I wanted that library. I needed to be among proof that hundreds of thousands of other writers struggled with indecision and doubt and frustrated purpose, only to ultimately prevail. I needed to be among fellow worshipers of the written word, and perhaps among them find solicitude, if not a solution.
So I went to the next best place; Barnes and Noble. It was particularly busy this afternoon, and not at all the same. The books were new -spines unbent and pages untouched- and cheery pop tunes blasted on the speakers. There was no quiet corner for peace and study. People weaved around me in the aisles, and I felt like even among fellow shoppers I was in the way, without a place.
A woman in the bathroom tried to strike up a conversation with me about a leaking faucet, and I was at a loss; what is there to say to that? 'It's such a shame that faucet is leaking!' 'Yes, quite a shame' End of conversation. No solicitude, no solution. It was as if the thought of silence was unbearable to her, so she seized the first person and thought that she came upon; me and the leaking faucet.
I'm not sure I wanted conversation. I wanted an escape, yes. I wanted a solution. I sought out the library and settled for Barnes and Noble because I was desperate for guidance. I wanted someone to tell me 'here; this is how you silence the noise. This is how you descend into focus and purpose." I contemplated buying books I couldn't really afford, completely sure they held perhaps a fragment of the answer I was looking for.

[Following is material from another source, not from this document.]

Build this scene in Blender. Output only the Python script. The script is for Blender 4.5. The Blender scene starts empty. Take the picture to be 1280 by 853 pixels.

In the end, I left without buying anything. It's not that I realized I had all of the answers within me, and that all I needed to do was believe in myself or other such self-help nonsense. I just realized that my search was passive; I wanted the answer to come to me. I wandered without a specific goal, I perused without a specific need. If I'm to find that purpose and focus that I so desperately want, it's going to come when I actively leave behind my self-pity and seize it by the scruff of the jacket, rattle it around a little, and ask it why it took so long in getting here.
I came home after my fruitless pilgrimage and sat down with my laptop. I re-read what I'd written in the fits of my wandering purposelessness, and it wasn't half bad. My characters sounded authentically anxious and upset, each in their own ways. Maybe there's a lesson in there; my situation is never as bad as I think it is, perhaps. I'm very prone to overreaction. I indulge in introspection to the point of agony.
So then, tomorrow. Onward to tomorrow, another chance to get it right. I know this veers on the edge of self-help fare, but the thought is somewhat encouraging. Instead of failed and frustrated purpose, in tomorrow lies only potential and a choice; take it or leave it.